Un choix de la gratuité pour les interactions sur de nombreux programmes à venir (mais pas tous) notamment confirmé par le responsable de M6 Web, Valéry Gerfaud, dans une interview récente accordée à nos confrères de Décideurs TV : « Il y a des émissions dans lesquelles on va commencer à monétiser ces votes par le SMS surtaxé ou l'audiotel. On continue à le faire, si vous regardez Incroyable talent ou d'autres. Mais il y a d'autres émissions [...] où la participation au vote sera gratuite. Cela dépend un peu des émissions, du style d'émission, du poids de l'interactivité, du type de public et donc au cas par cas on décidera : est-ce que le SMS surtaxé est le moyen de participer, ou pas. [...] Cela n'est pas un élément fondateur du business model ni de M6 Web, ni de M6. »
Enfin de vraies interactions dans les programmes : pour le meilleur, ou le pire ?
Cela va tout d'abord être tenté à l'occasion du prime de demain soir : Qu'est-ce que je sais vraiment. Chacun pourra ainsi répondre aux questions en direct via sa tablette ou son smartphone et voir ses résultats comparés aux invités ou à ceux de 300 étudiants. Un format qui a plutôt bien fonctionné en Hollande selon la régie publicitaire du groupe qui évoquait 300 000 joueurs par émission.
Un second programme sera concerné, bien qu'il n'ait pour le moment été que très peu évoqué par le groupe : Rising star. C'est l'adaptation d'un format israélien dont le principe est simple, bien qu'il associe de nombreux morceaux de programmes déjà diffusés : un artiste est caché derrière un mur, et chante. Les internautes peuvent voter pour lui, et si un nombre de votes suffisant est atteint, le mur se lève.
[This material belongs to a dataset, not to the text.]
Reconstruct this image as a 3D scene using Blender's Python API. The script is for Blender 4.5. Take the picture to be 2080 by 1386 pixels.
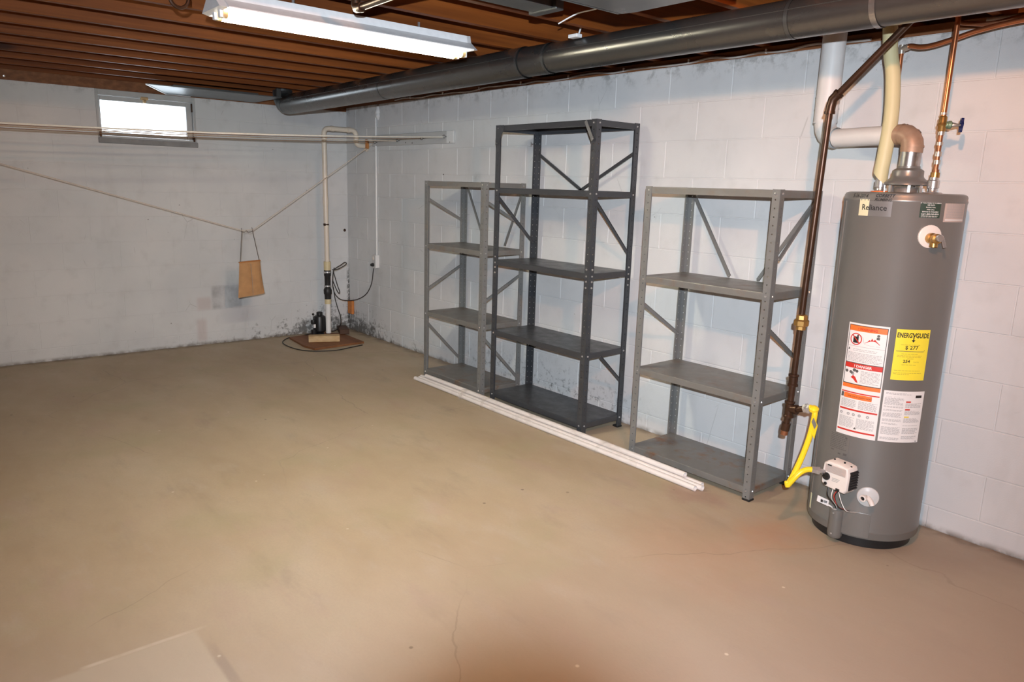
import bpy, bmesh, math, random
from mathutils import Vector, Matrix
random.seed(7)
PI = math.pi
S = bpy.context.scene
C = S.collection
for o in list(bpy.data.objects): bpy.data.objects.remove(o)

# ---------------------------------------------------------------- camera, world, lamps, exposure
FW = Vector((-0.74761848, 0.63169017, -0.20502229))
RT = Vector((0.64034028, 0.76751465, 0.02975889))
UP = Vector((-0.17615601, 0.10903573, 0.97830479))
CAM = Vector((6.63068, -3.45653, 1.45365))
cd = bpy.data.cameras.new('camera'); cam = bpy.data.objects.new('camera', cd); C.objects.link(cam)
cam.matrix_world = Matrix(((RT.x, UP.x, -FW.x, CAM.x), (RT.y, UP.y, -FW.y, CAM.y), (RT.z, UP.z, -FW.z, CAM.z), (0, 0, 0, 1)))
cd.sensor_width = 36; cd.lens = 36 * 1500.7 / 2080; cd.clip_start = 0.02; cd.clip_end = 60
S.camera = cam
w = bpy.data.worlds.new('sky'); S.world = w; w.use_nodes = True
w.node_tree.nodes['Background'].inputs[0].default_value = (.86, .93, 1, 1)
w.node_tree.nodes['Background'].inputs[1].default_value = 7.0

def lamp(name, kind, loc, energy, col, **k):
    d = bpy.data.lights.new(name, kind); d.energy = energy; d.color = col
    o = bpy.data.objects.new(name, d); C.objects.link(o); o.location = loc
    for a, b in k.items(): setattr(d, a, b)
    return o
# the photographer's flash, sitting above and behind the lens
fl = lamp('camera_flash_light', 'SPOT', CAM - FW * .181 + UP * .1055, 770, (.79, .88, .98), spot_size=math.radians(106), spot_blend=1.0, shadow_soft_size=.014)
fl.matrix_world = Matrix(((RT.x, UP.x, -FW.x, fl.location.x), (RT.y, UP.y, -FW.y, fl.location.y), (RT.z, UP.z, -FW.z, fl.location.z), (0, 0, 0, 1)))
# warm ceiling bulb in its lampholder (the bulb glass is built further down)
BULB = Vector((6.05, -2.1, 2.125))
lamp('bulb_light', 'POINT', BULB, 92, (1, .43, .18), shadow_soft_size=.025)
# emission strength of the tubes in the shop light under the joists
TUBE_STRENGTH = 68
S.view_settings.view_transform = 'Standard'; S.view_settings.look = 'None'
S.view_settings.exposure = 0.0; S.view_settings.gamma = 1; S.view_settings.use_curve_mapping = False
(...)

Particularité du format qui fait son intérêt du point de vue de l'interaction sociale : le mur en question affiche l'avatar des votants, qui peuvent donc être grisés par le fait de se voir à la TV, un peu comme ceux qui sont heureux de voir leurs tweets repris par l'équipe de Mots Croisés le lundi soir.
Au final, on voit donc bien que la Social TV évolue en France, bien que les choses étaient assez mal parties. Les initiatives sur le numérique se diversifient et s'enrichissent. Reste à voir si le volume publicitaire et les abus nombreux des chaînes en la matière vont continuer à être au cœur du concept, quitte à prendre le risque de dégouter les internautes.
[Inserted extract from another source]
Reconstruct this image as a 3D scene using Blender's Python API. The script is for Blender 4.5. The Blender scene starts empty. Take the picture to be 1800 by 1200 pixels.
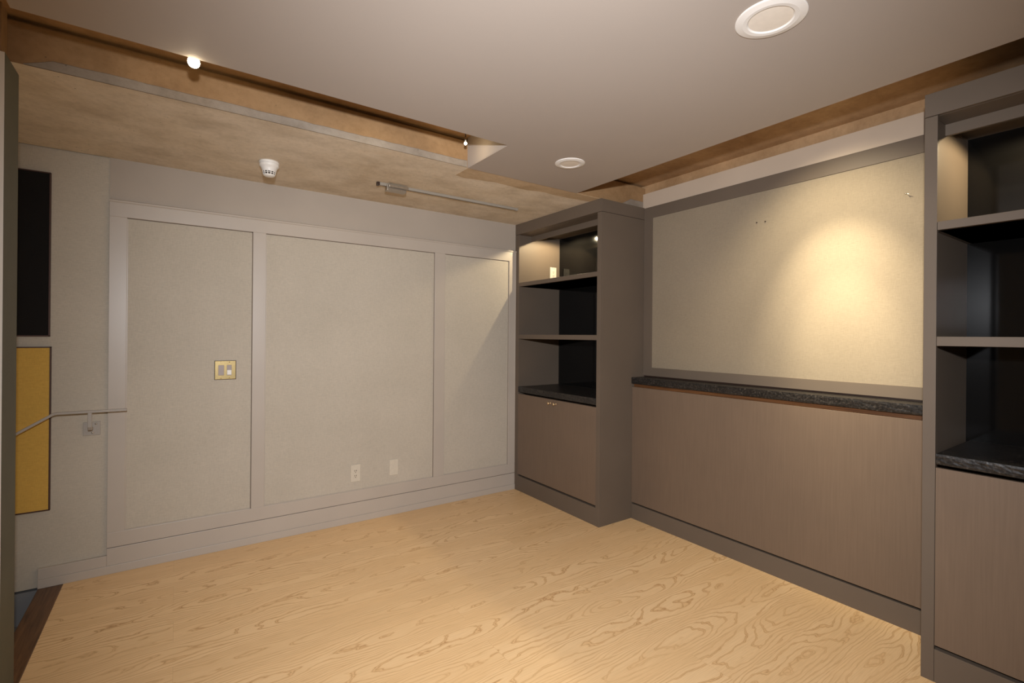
import bpy, bmesh, math, random
from mathutils import Matrix, Vector
random.seed(4)
S = bpy.context.scene
COL = S.collection
PI = math.pi

# ------------------------------------------------------------------ measures (metres)
ZS = 2.346          # soffit of the beam and underside of the dropped ceiling
ZSLAB = 2.52        # concrete slab above
XF = 2.4846         # fronts of the two bookcases
XN = 2.820          # front of the low cabinet in the niche
XW = 2.943          # framed board / plaster on the right wall
YB = -1.045         # front face of the concrete beam
Y1 = -1.0614        # exposed side of the far bookcase
Y2 = -2.8792        # exposed side of the near bookcase
YE = -1.468         # edge of the dropped ceiling (slot in front of the beam)
XE = 2.260          # right edge of the dropped ceiling
XNOTCH = 1.405

# ------------------------------------------------------------------ materials
def rgb(r, g, b):
    def f(c):
        c /= 255.0
        return c / 12.92 if c <= 0.04045 else ((c + 0.055) / 1.055) ** 2.4
    return (f(r), f(g), f(b), 1.0)

class NT:
    def __init__(s, name):
        s.m = bpy.data.materials.new(name); s.m.use_nodes = True
        s.t = s.m.node_tree; s.n = s.t.nodes; s.l = s.t.links
        s.b = s.n['Principled BSDF']
    def new(s, typ, **kw):
        nd = s.n.new(typ)
        for k, v in kw.items():
            if k in nd.inputs: nd.inputs[k].default_value = v
            else: setattr(nd, k, v)
        return nd
    def link(s, a, b): s.l.new(a, b)
    def coords(s, scale=(1, 1, 1)):
        tc = s.new('ShaderNodeTexCoord'); mp = s.new('ShaderNodeMapping')
        mp.inputs['Scale'].default_value = scale
        s.link(tc.outputs['Object'], mp.inputs['Vector'])
        return mp.outputs['Vector']
    def noise(s, vec, scale, detail=4, rough=.55, dist=0):
        nd = s.new('ShaderNodeTexNoise')
        nd.inputs['Scale'].default_value = scale; nd.inputs['Detail'].default_value = detail
        nd.inputs['Roughness'].default_value = rough; nd.inputs['Distortion'].default_value = dist
        s.link(vec, nd.inputs['Vector'])
        return nd.outputs['Fac']
    def ramp(s, fac, stops, interp='LINEAR'):
        nd = s.new('ShaderNodeValToRGB'); cr = nd.color_ramp; cr.interpolation = interp
        while len(cr.elements) < len(stops): cr.elements.new(.5)
        for e, (p, c) in zip(cr.elements, stops):
            e.position = p; e.color = c if len(c) == 4 else (*c, 1)
        s.link(fac, nd.inputs['Fac'])
        return nd.outputs['Color']
    def mix(s, a, b, fac=.5, mode='MIX'):
        nd = s.new('ShaderNodeMix', data_type='RGBA', blend_type=mode)
        for sock, v in ((nd.inputs[0], fac), (nd.inputs[6], a), (nd.inputs[7], b)):
            if hasattr(v, 'is_linked'): s.link(v, sock)
            else: sock.default_value = v
        return nd.outputs[2]
    def math(s, op, a, b=0.0):
        nd = s.new('ShaderNodeMath', operation=op)
        for sock, v in ((nd.inputs[0], a), (nd.inputs[1], b)):
            if hasattr(v, 'is_linked'): s.link(v, sock)
            else: sock.default_value = v
        return nd.outputs[0]
    def bump(s, h, strength=.1, dist=.002):
        nd = s.new('ShaderNodeBump'); nd.inputs['Strength'].default_value = strength
        nd.inputs['Distance'].default_value = dist
        s.link(h, nd.inputs['Height']); s.link(nd.outputs[0], s.b.inputs['Normal'])
    def base(s, c):
        if hasattr(c, 'is_linked'): s.link(c, s.b.inputs['Base Color'])
        else: s.b.inputs['Base Color'].default_value = c
    def set(s, rough=.5, metal=0, spec=.5):
        s.b.inputs['Roughness'].default_value = rough
        s.b.inputs['Metallic'].default_value = metal
        s.b.inputs['Specular IOR Level'].default_value = spec
        return s.m

def scl(c, k): return (c[0]*k, c[1]*k, c[2]*k, 1)

def paint(name, c, rough=.45, var=.05, spec=.4, scale=3.0):
    t = NT(name); v = t.coords()
    n = t.noise(v, scale, 3)
    t.base(t.ramp(n, [(.3, scl(c, 1-var)), (.7, scl(c, 1+var))]))
    t.bump(t.noise(v, 220, 2), .05, .0006)
    return t.set(rough, 0, spec)

def linen(name, c, axis='y', rough=.9):
    """woven cloth: fine slubs along both thread directions"""
    t = NT(name)
    a = t.coords((45, 45, 850)); b = t.coords((850, 850, 45)); lo = t.coords()
    n1 = t.noise(a, 1.0, 3); n2 = t.noise(b, 1.0, 3); n3 = t.noise(lo, 2.2, 3)
    w = t.math('ADD', t.math('MULTIPLY', n1, .55), t.math('MULTIPLY', n2, .45))
    col = t.ramp(w, [(.34, scl(c, .84)), (.5, c), (.66, scl(c, 1.13))])
    t.base(t.mix(col, t.ramp(n3, [(.3, (.95, .95, .94)), (.7, (1.04, 1.04, 1.04))]), .8, 'MULTIPLY'))
    t.bump(w, .12, .0006)
    return t.set(rough, 0, .2)

def concrete(name, c1, c2, c3, patch=False):
    t = NT(name); v = t.coords()
    n1 = t.noise(v, 1.4, 6, .62, .5); n2 = t.noise(t.coords((3, 4.2, 4.2)), 1.2, 6, .66); n3 = t.noise(v, 38, 4, .7)
    base = t.ramp(n1, [(.32, c1), (.5, c2), (.7, c3)])
    base = t.mix(base, t.ramp(n2, [(.3, (.70, .66, .61)), (.55, (1, 1, 1)), (.75, (1.10, 1.09, 1.08))]), .7, 'MULTIPLY')
    base = t.mix(base, t.ramp(n3, [(.3, (.84, .83, .81)), (.55, (1, 1, 1))]), .7, 'MULTIPLY')
    # small dark blow holes
    vor = t.new('ShaderNodeTexVoronoi'); vor.inputs['Scale'].default_value = 26; t.link(v, vor.inputs['Vector'])
    holes = t.math('MULTIPLY', t.math('LESS_THAN', vor.outputs['Distance'], .085), t.math('GREATER_THAN', n2, .56))
    base = t.mix(base, (.11, .085, .06, 1), t.math('MULTIPLY', holes, .6))
    t.base(base)
    t.bump(t.math('ADD', n2, t.math('MULTIPLY', n3, .5)), .25, .004)
    return t.set(.75, 0, .3)

def granite(name):
    t = NT(name); v = t.coords()
    n1 = t.noise(v, 90, 5, .75); n2 = t.noise(v, 16, 4, .6)
    base = t.ramp(n1, [(.38, rgb(20, 19, 18)), (.54, rgb(44, 40, 37)), (.64, rgb(74, 68, 62)), (.78, rgb(118, 110, 100))])
    base = t.mix(base, t.ramp(n2, [(.35, (.55, .52, .5)), (.65, (1.05, 1.02, 1))]), .8, 'MULTIPLY')
    t.base(base); t.bump(t.noise(v, 45, 5, .7), .2, .004)
    return t.set(.38, 0, .4)

def wood_floor(name):
    t = NT(name); tc = t.new('ShaderNodeTexCoord')
    br = t.new('ShaderNodeTexBrick'); br.offset = .37; br.squash = 1
    br.inputs['Scale'].default_value = 1.0
    br.inputs['Brick Width'].default_value = 1.83; br.inputs['Row Height'].default_value = .19
    br.inputs['Mortar Size'].default_value = .0007; br.inputs['Mortar Smooth'].default_value = .2
    br.inputs['Color1'].default_value = (0, 0, 0, 1); br.inputs['Color2'].default_value = (1, 1, 1, 1)
    br.inputs['Mortar'].default_value = (.5, .5, .5, 1)
    t.link(tc.outputs['Object'], br.inputs['Vector'])
    # every board takes its own cut of the grain: arches along its middle, straight lines at its sides
    off = t.new('ShaderNodeVectorMath', operation='MULTIPLY'); off.inputs[1].default_value = (37, 53, 11)
    t.link(br.outputs['Color'], off.inputs[0])
    def shifted(scale):
        mp = t.new('ShaderNodeMapping'); mp.inputs['Scale'].default_value = scale
        t.link(tc.outputs['Object'], mp.inputs['Vector'])
        ad = t.new('ShaderNodeVectorMath', operation='ADD')
        t.link(mp.outputs[0], ad.inputs[0]); t.link(off.outputs[0], ad.inputs[1])
        return ad.outputs[0]
    sep = t.new('ShaderNodeSeparateXYZ'); t.link(tc.outputs['Object'], sep.inputs[0])
    v = t.math('SUBTRACT', t.math('FRACT', t.math('DIVIDE', sep.outputs['Y'], .19)), .5)
    vv = t.math('MULTIPLY', t.math('MULTIPLY', v, v), 1.7)
    n_a = t.noise(shifted((1.5, 5.0, 1)), 1.0, 2.0, .45)
    n_b = t.noise(shifted((9.0, 26.0, 1)), 1.0, 2.0, .5)
    fld = t.math('ADD', t.math('ADD', vv, t.math('MULTIPLY', n_a, 1.25)), t.math('MULTIPLY', n_b, .13))
    rings = t.math('SINE', t.math('MULTIPLY', fld, 62.0))
    broad_v = shifted((1.2, 5.5, 1))
    fine = t.noise(t.coords((9, 240, 1)), 1.0, 3, .6)
    broad = t.noise(broad_v, 1.0, 3)
    c_l, c_m, c_d = rgb(240, 203, 153), rgb(230, 190, 138), rgb(186, 138, 88)
    col = t.ramp(rings, [(.0, c_l), (.45, c_l), (.75, c_m), (.92, c_d), (1.0, c_m)])
    soft = t.mix(c_m, col, t.ramp(broad, [(.36, (.2, .2, .2)), (.62, (.9, .9, .9))]))
    soft = t.mix(soft, t.ramp(fine, [(.3, (.88, .86, .83)), (.6, (1.03, 1.03, 1.03))]), .75, 'MULTIPLY')
    tint = t.ramp(br.outputs['Color'], [(0, (.975, .972, .965)), (1, (1.02, 1.02, 1.02))])
    soft = t.mix(soft, tint, .9, 'MULTIPLY')
    soft = t.mix(soft, rgb(176, 130, 84), t.math('MULTIPLY', br.outputs['Fac'], .3))
    t.base(soft)
    t.bump(t.math('ADD', t.math('MULTIPLY', fine, .6), t.math('MULTIPLY', rings, .12)), .08, .001)
    return t.set(.42, 0, .4)

def dark_wood(name, c1, c2):
    t = NT(name); n = t.noise(t.coords((60, 3, 60)), 1.0, 5, .65, 1.0)
    t.base(t.ramp(n, [(.3, c1), (.7, c2)])); t.bump(n, .1, .001)
    return t.set(.45, 0, .4)

def metal(name, c, rough=.35):
    t = NT(name); n = t.noise(t.coords((40, 40, 40)), 3, 3)
    t.base(t.ramp(n, [(.3, scl(c, .92)), (.7, scl(c, 1.06))]))
    return t.set(rough, 1.0, .5)

def plastic(name, c, rough=.4):
    t = NT(name); n = t.noise(t.coords(), 60, 2)
    t.base(t.ramp(n, [(.3, scl(c, .97)), (.7, scl(c, 1.03))]))
    return t.set(rough, 0, .5)

def glow(name, c, strength):
    t = NT(name); t.base(c)
    t.b.inputs['Emission Color'].default_value = c
    t.b.inputs['Emission Strength'].default_value = strength
    return t.set(.3)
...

Les nouveaux essais de M6 vont ainsi sans doute être scrutés afin de voir si l'audience se prend au jeu, ou pas. Lors de notre essai sur les émissions de Top Chef, nous constations entre 2000 et 3000 votants aux questions posées, soit une très petite fraction des millions de téléspectateurs d'un tel programme. Le succès sera-t-il plus grand ce soir et pour Rising star ? L'avenir nous le dira.